Compared to a traditional, centralized database, this allows assets “tokenized” on our exchange (and indeed elsewhere) to “live on” independently of our marketplace. For short-term trading, this quality is unimportant, and indeed trading on our marketplace will be off-chain and we will leverage state-of-the-art digital asset custody services for maximal security. Nevertheless, investors can freely withdraw their asset tokens for their own safe-keeping or on-chain transaction. The legal rights that these tokens grant are guaranteed by the token issuer or the custodian of the asset, thus allowing for intermediary-independent fulfillment.

A further quality provided by blockchain is the support of both fungible and nonfungible tokens. To us, the fungible type is more interesting. With this, we can fractionize an asset or re-fractionize a number of identical assets easily. Suppose the asset is a toll road, one can invest in a small part of it; alternatively, if the asset is crude oil, one can invest in any number, whole or otherwise, of barrels. Assets that are previously unsuitable for financing and investment may thereby become suitable.

Arguably, it is this fungibility that lead some to contend that all crypto assets are securities, that all crypto assets that are not widely-accepted means of payment are securities, or that all crypto assets that are not widely-accepted means of payment or fully-functional utility tokens are securities. The majority of jurisdictions around the world recognize that the nature of the underlying asset plays the key role in determining whether an asset is a security. This is a topic for another day.

Armed with these two qualities, we designed IdeaFeX to work with valuable assets that are frequently overlooked in financing and investment, but that would make attractive alternatives to existing options, thus expanding the degree of flexibility.

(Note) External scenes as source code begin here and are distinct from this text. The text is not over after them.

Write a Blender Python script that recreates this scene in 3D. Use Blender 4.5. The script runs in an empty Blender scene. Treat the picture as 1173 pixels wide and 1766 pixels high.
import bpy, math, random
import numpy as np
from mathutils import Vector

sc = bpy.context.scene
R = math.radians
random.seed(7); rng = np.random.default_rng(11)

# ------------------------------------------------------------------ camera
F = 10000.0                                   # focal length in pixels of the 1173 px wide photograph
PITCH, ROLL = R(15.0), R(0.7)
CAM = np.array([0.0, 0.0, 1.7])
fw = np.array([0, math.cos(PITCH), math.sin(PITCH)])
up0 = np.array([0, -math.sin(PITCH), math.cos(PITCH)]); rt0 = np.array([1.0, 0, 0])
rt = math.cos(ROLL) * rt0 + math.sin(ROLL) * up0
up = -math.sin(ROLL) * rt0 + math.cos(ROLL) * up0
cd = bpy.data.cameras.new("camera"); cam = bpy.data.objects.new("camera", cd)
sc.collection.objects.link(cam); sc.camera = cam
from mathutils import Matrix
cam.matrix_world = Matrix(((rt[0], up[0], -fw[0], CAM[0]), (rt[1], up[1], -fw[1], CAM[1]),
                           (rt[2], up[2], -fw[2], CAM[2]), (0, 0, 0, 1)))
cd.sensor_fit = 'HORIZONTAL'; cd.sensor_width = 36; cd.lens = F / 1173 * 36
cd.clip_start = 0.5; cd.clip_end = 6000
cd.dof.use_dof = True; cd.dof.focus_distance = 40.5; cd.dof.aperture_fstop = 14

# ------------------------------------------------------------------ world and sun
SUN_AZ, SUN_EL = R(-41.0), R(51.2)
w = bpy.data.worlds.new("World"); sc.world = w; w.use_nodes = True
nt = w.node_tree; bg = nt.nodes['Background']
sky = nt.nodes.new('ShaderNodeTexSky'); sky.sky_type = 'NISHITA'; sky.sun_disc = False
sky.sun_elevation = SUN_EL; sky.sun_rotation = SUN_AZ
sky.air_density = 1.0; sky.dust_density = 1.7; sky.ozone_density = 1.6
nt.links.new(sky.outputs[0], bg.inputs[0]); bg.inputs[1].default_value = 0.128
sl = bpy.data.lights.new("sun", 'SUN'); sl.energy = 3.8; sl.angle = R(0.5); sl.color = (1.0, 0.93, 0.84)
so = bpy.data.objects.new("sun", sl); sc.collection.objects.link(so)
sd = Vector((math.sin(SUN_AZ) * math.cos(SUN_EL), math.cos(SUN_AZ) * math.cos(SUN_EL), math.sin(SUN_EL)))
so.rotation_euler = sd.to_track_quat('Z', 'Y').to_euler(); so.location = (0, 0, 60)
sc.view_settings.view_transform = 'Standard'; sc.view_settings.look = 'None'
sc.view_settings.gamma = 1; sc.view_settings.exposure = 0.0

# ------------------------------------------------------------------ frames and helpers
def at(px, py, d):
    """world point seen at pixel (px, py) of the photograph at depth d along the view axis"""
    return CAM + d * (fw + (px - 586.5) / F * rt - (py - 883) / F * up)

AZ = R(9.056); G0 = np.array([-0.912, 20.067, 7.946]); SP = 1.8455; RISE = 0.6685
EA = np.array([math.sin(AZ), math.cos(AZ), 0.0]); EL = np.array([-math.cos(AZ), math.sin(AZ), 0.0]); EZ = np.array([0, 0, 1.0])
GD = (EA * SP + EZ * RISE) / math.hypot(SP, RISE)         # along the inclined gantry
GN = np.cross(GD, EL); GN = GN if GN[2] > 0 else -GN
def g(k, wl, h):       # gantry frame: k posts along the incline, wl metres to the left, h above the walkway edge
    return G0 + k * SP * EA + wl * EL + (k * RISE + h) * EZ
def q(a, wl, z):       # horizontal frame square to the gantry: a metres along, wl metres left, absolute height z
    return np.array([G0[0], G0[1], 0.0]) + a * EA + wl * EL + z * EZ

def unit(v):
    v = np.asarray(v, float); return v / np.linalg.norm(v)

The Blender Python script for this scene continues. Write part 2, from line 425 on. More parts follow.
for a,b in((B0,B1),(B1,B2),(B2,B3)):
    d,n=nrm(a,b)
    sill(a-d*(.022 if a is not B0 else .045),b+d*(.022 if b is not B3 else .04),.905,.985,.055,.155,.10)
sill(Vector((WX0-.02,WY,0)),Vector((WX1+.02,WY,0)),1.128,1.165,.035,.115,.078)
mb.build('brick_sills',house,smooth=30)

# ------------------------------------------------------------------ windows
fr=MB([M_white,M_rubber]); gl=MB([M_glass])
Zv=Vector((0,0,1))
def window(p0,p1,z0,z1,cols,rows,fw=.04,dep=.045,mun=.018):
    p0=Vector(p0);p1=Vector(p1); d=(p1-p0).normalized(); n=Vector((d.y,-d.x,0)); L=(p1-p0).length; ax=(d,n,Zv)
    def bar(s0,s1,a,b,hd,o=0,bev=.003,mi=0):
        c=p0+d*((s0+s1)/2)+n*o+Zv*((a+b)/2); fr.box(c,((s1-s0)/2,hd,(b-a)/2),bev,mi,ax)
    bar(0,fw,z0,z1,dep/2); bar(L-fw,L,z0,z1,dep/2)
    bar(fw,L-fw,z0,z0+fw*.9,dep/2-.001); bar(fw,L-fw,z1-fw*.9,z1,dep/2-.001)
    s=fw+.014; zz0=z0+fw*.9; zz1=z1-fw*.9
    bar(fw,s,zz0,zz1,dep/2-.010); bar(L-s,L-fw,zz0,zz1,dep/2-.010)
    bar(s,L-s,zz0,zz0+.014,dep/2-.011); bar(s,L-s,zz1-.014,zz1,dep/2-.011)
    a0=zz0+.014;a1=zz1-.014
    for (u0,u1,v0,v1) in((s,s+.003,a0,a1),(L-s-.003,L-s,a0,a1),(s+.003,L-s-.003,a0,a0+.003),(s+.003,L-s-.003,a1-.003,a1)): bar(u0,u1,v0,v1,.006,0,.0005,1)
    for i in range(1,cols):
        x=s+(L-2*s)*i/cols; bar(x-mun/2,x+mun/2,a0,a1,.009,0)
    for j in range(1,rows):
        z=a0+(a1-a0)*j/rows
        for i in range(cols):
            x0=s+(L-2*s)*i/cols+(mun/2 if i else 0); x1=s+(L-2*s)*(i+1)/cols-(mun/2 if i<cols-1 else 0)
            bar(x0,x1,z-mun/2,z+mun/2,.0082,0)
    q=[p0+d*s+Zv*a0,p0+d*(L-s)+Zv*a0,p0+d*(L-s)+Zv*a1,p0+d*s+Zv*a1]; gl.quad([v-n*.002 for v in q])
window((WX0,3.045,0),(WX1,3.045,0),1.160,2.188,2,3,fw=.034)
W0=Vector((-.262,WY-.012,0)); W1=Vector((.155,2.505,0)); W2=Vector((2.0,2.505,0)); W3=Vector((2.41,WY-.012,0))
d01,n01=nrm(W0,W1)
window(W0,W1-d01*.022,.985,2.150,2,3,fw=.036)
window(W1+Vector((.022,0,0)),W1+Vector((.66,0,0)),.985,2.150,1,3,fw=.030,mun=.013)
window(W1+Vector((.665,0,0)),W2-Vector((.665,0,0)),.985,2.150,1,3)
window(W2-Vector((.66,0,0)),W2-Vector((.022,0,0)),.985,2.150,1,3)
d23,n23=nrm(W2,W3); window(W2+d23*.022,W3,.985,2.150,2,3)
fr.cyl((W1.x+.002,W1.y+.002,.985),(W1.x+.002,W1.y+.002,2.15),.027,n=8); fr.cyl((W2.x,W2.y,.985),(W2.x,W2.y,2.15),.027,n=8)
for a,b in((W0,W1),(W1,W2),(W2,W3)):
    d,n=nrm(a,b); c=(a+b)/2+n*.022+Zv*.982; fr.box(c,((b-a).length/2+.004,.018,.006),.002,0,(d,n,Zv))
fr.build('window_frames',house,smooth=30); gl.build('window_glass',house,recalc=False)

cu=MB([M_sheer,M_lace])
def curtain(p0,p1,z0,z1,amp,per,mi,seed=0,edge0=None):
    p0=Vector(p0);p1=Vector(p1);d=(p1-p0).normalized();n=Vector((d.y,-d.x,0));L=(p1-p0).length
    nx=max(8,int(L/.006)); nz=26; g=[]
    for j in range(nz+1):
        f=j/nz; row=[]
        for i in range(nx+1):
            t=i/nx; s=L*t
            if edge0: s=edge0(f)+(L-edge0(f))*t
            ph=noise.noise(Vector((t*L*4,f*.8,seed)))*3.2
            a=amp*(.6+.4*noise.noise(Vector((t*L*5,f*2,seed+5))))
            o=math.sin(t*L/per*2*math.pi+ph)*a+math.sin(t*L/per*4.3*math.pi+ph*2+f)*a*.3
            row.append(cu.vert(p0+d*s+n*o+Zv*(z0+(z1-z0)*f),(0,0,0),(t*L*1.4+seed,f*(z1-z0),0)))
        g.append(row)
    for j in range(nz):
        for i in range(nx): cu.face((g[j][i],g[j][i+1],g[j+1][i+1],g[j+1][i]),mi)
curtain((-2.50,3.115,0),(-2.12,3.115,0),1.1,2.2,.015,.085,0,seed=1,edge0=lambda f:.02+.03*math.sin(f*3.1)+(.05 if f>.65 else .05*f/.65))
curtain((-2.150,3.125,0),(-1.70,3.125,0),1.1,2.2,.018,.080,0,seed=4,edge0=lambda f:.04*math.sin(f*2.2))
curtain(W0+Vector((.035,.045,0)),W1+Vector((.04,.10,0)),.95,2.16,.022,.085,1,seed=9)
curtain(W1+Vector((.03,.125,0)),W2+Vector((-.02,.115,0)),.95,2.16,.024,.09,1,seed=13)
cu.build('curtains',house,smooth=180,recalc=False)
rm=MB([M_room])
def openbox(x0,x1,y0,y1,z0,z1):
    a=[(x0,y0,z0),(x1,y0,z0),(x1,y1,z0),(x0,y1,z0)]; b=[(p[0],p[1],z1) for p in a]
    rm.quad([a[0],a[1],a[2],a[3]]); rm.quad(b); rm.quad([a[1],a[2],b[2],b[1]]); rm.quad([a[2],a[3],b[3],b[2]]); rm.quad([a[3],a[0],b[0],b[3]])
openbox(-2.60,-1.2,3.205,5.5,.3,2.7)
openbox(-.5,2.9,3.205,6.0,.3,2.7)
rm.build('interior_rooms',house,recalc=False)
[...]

Primarily, we will support Exotic Assets and Product Futures. Exotic Assets are assets that are rent-generating. Usually, a custodian is needed to manage an exotic asset. Product Futures are assets that are physically delivered at a future date.

This constitutes a break with other tokenization projects that we are aware of, who tend to focus on a few assets that have non-blockchain alternative markets. Commercial real estate (a type of exotic asset) is perhaps a notable exception, even though the stages of financing that we plan to support seem to differ from other projects. It is a conscious decision on our part to make our marketplace about financing and investment, not purely asset trading. In a future chapter in this series (Chapter 3), I will explain why I keep mentioning “marketplace”, not “exchange”.

For an avid observer of recent developments in blockchain and/or crowdfunding, a question must arise: How do we ensure that the projects allowed on the IdeaFeX marketplace are legitimate? I will cover this in depth in a future chapter in this series (Chapter 8). It suffices to say for the moment that this is the point where centralization and third-party audit are essential. In other words, we are not so ambitious as to develop everything on blockchain; instead, as I mentioned in the opening, we look at the advantages of blockchain technology and leverage just that. If and when new technologies, including new blockchain technologies, arise, we will adopt them to improve our service continually.